Nat Tate: An American Artist 1928-1960 (1998)
This book presents the paintings and tragic biography of a supposed New York-based 1950s abstract expressionist painter named Nat Tate, who actually never existed and was, along with his paintings, a creation of Boyd’s. When the book was initially published, it was not revealed that it was a work of fiction, and some were duped by the hoax; it was launched at a lavish party, with excerpts read by David Bowie (who was in on the joke), and a number of prominent members of the art world claimed to remember the artist. It caused quite a stir once the truth was revealed.

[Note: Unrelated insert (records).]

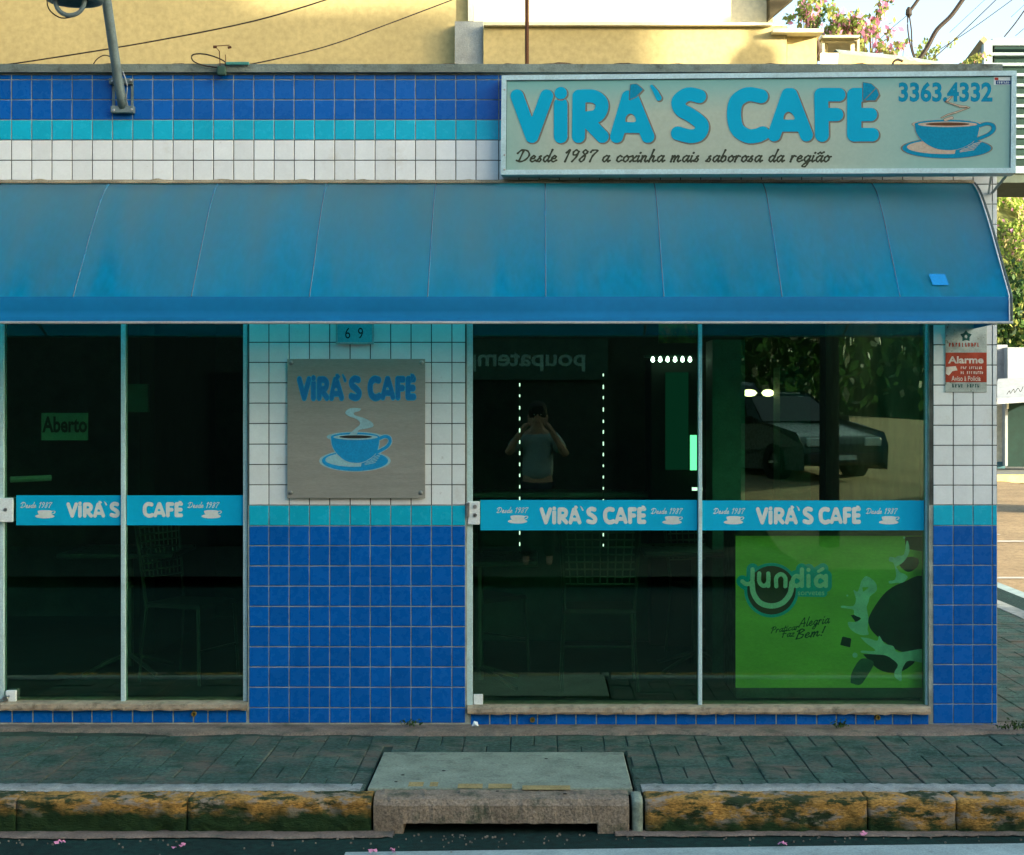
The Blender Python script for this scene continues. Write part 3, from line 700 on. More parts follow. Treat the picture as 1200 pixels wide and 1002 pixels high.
# shopfronts
GY = .06
def zz(py, y=GY): return P(0, py, y).z
def xx(px, y=GY): return P(px, 0, y).x
def shopfront(mulls, top, bottom, bands, panes, lockargs):
    """mulls: photo x ranges of the uprights"""
    zt, zb = 2.47, zz(bottom); a, b = xx(mulls[0][0]), xx(mulls[-1][1])
    fr = MB().box(a, b, GY - .032, GY + .032, zt, zt + .06).build('shopfront_frame', m_alu, cafe)
    for p, q in mulls: MB().bbox(xx(p), xx(q), GY - .03, GY + .03, zb + .001, zt, .002).build('upright', m_alu, fr)
    MB().box(a + .002, b - .002, GY - .02, GY + .02, zb - .012, zb + .0005).build('bottom_track', m_alud, fr)
    for a, b in panes:
        MB().box(xx(a), xx(b), GY - .004, GY + .004, zb + .002, zt - .002).build('glass_pane', m_glass, fr)
    return fr
mb = MB()
frL = shopfront([(0.5, 6), (143.2, 148), (286, 291)], 0, 822, None, [(6.2, 143.2), (148.2, 286)], None)
frL2 = shopfront([(-270, -262), (-8, -4)], 0, 822, None, [(-262, -8)], None)
frR = shopfront([(547.5, 554), (817.8, 822.2), (1083.5, 1088.3)], 0, 826, None, [(554.2, 817.8), (822.4, 1083.5)], None)
m_band = M('turquoise_vinyl', (.001, .36, .58), .6, spec=.1, var=.05, fine=.03)
m_bandt = M('pale_vinyl_print', (.52, .60, .56), .5, var=.08, fine=.05)
bp = Plane((0, GY - .006, 0), (1, 0, 0))
def band(fr, x0, x1, y0, y1, w1=None, w2=None, small=()):
    mb = MB(); a, b = P(x0, y1, GY - .006), P(x1, y0, GY - .006)
    mb.box(a.x, b.x, GY - .0058, GY - .0046, a.z, b.z, 0)
    for W, B, src, bx in ((U(WORD1, _A1acc), WB1, (597, 831, 97, 169), w1), (U(WORD2, _Eacc), WB2, (851, 1030.5, 96, 169), w2)):
        if bx is None: continue
        tx = lambda x, y, src=src, bx=bx: (bx[0] + (x - src[0]) * (bx[1] - bx[0]) / (src[1] - src[0]), bx[2] + (y - src[2]) * (bx[3] - bx[2]) / (src[3] - src[2]))
        shape(mb, W, B, 1.6, bp, .0, .0008, 1, tx)
    for sx, sy, cx0 in small:
        script_into(mb, 'Desde 1987', bp, sx, sx + 36, sy, 3.2, 0., 1, .12)
        tx = lambda x, y, cx0=cx0, sy=sy: (cx0 + (x - 75) * 23 / 875, sy + 3 + (y - 420) * 9.5 / 490)
        cup(mb, bp, tx, -.0008, None, 1, None, None, steam=False, st=20)
    return mb.build('vinyl_band', [m_band, m_bandt], fr)
band(frL, 19, 142.6, 580.5, 615.5, (77.5, 140.5, 586.5, 607), None, [(24, 595, 41)])
band(frL, 148.6, 285.6, 580.5, 615.5, None, (167, 214.6, 586.5, 607), [(220, 595, 236)])
band(frR, 563, 817.2, 586, 621.5, (632, 700, 592, 615), (706.5, 757.5, 592, 615), [(582, 601, 595), (763, 602, 776)])
band(frR, 822.8, 1083, 586.5, 621.5, (885.5, 953.5, 592, 615), (959, 1009, 592, 615), [(836, 602, 848), (1015, 602, 1030)])
def plate(name, x0, x1, y0, y1, mat, fr, k0=.012, k1=.03, b=.004):
    a, c = P(x0, y1, GY), P(x1, y0, GY)
    return MB().bbox(a.x, c.x, GY - k1, GY - k0, a.z, c.z, b).build(name, mat, fr)
lk = plate('door_lock', 1, 18.5, 583, 611, m_pvc, frL, .034, .06)
c = P(10.5, 596.5, GY); MB().lathe((c.x, GY - .058, c.z), [(.010, 0), (.010, .006), (.003, .006)], 12, axis='y').build('keyhole', m_steel, frL)
plate('bottom_lock', 9, 21, 808, 821, m_pvc, frL, .012, .04)
c = P(11, 816, GY); MB().lathe((c.x, GY - .055, c.z), [(.014, 0), (.018, .01), (.012, .02)], 9, axis='y').tube([(c.x - .03, GY - .06, c.z - .01), (c.x + .02, GY - .065, c.z + .012)], .006).build('padlock', m_steel, frL)
lk = plate('door_lock', 548.5, 562.5, 587, 614, m_pvc, frR, .034, .06)
for py in (593, 603):
    c = P(557, py, GY); MB().lathe((c.x, GY - .058, c.z), [(.012, 0), (.011, .008), (.004, .008)], 12, axis='y').build('keyhole', m_steel, frR)
plate('hasp', 546.5, 551, 588, 605, m_steel, frR, .05, .075, .003)
plate('corner_patch', 555, 566, 813, 825.5, m_pvc, frR, .006, .016, .003)

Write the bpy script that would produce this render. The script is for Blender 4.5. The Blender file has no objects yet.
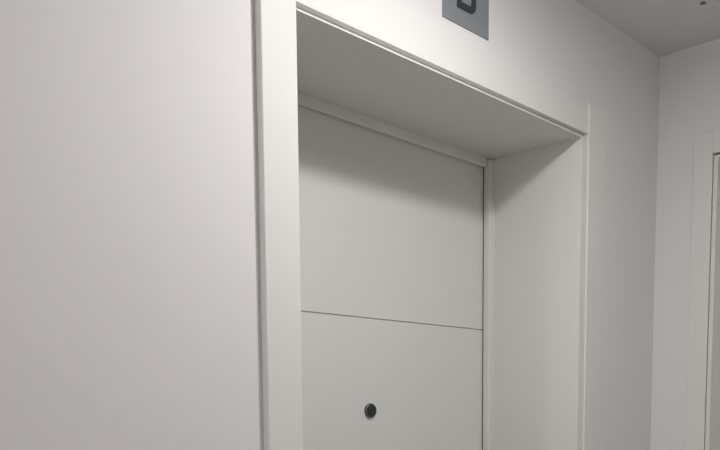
import bpy, bmesh, math
from mathutils import Vector

C = bpy.context.scene.collection
scene = bpy.context.scene

# ---------------------------------------------------------------- camera
# world frame: X runs along the corridor wall, Y goes into it, Z is up
S = 1.13            # metres per survey unit (survey units measured from the camera)
CAM_Z = 1.46
cam_data = bpy.data.cameras.new('camera')
cam = bpy.data.objects.new('camera', cam_data)
C.objects.link(cam)
cam.location = (0, 0, CAM_Z)
cam.rotation_euler = (math.radians(90 - 5.387), 0, math.radians(-47.67))
cam_data.sensor_width = 36
cam_data.lens = 806 / 720 * 36
cam_data.shift_x = -80 / 720
cam_data.shift_y = 253 / 720
cam_data.clip_start = 0.01
scene.camera = cam

# ---------------------------------------------------------------- light and exposure
world = bpy.data.worlds.new('world')
scene.world = world
world.use_nodes = True
world.node_tree.nodes['Background'].inputs[0].default_value = (0.9, 0.93, 1, 1)
world.node_tree.nodes['Background'].inputs[1].default_value = 0.05

LAMP = (0.98, 0.51)      # ceiling lamp position (x, y)
LAMP_POWER = 6.9
LAMP_COLOR = (1.0, 0.985, 0.98)
lamp_data = bpy.data.lights.new('lamp_light', 'AREA')
lamp_data.shape = 'DISK'
lamp_data.size = 0.17
lamp_data.energy = LAMP_POWER
lamp_data.spread = math.radians(178)
lamp_data.color = LAMP_COLOR
lamp_light = bpy.data.objects.new('lamp_light', lamp_data)
C.objects.link(lamp_light)

glow_data = bpy.data.lights.new('lamp_side_light', 'POINT')   # the domed diffuser also lights sideways
glow_data.shadow_soft_size = 0.05
glow_data.energy = 2.5
glow_data.color = LAMP_COLOR
glow_light = bpy.data.objects.new('lamp_side_light', glow_data)
C.objects.link(glow_light)

FILL_LAMP = (-2.1, 0.72)     # unseen lamp added behind the camera as fill for the corridor
fill_data = lamp_data.copy()
fill_data.energy = 28
fill_light = bpy.data.objects.new('lamp_light', fill_data)
C.objects.link(fill_light)

vs = scene.view_settings
vs.view_transform = 'Standard'
vs.look = 'None'
vs.gamma = 1
vs.use_curve_mapping = False
vs.exposure = -0.02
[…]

The name "Nat Tate" is derived from the names of the two leading British art galleries: the National Gallery and the Tate Gallery.

Nat Tate also appears in Any Human Heart (below), with a wry footnote to the 1998 book.

Any Human Heart (2002)
William Boyd’s masterful novel is written as a lifelong series of journals kept by Mountstuart, a writer whose life (1906–1991) spanned the defining episodes of the twentieth century, crossed several continents and included a convoluted sequence of relationships and literary endeavours. Boyd uses the diary form to explore how public events impinge on individual consciousness, so that Mountstuart’s journal alludes almost casually to the war, the death of a prime minister or the abdication of the king.

Fascination: Stories (2004)
One of the most beguiling storytellers on either side of the Atlantic delivers a luminous new collection whose 14 stories are a series of variations on the theme of love–and its shady cousin lust. A film director’s journal becomes an unintended chronicle of his deepening and ruinous obsession with a leading lady (“Notebook No. 9”). While flying business class, a well-behaved English architect feels the chill onset of an otherworldly visitation that will shatter his family and career (“A Haunting”). An unhappy young boy, neglected by both his father and adulterous mother, finds an unexpected friend in an elderly painter (“Varengeville”). Wise, unsettling, humane, and endlessly surprising, Fascination lives up to its title on every page, while confirming William Boyd’s stature as a writer of incandescent talent.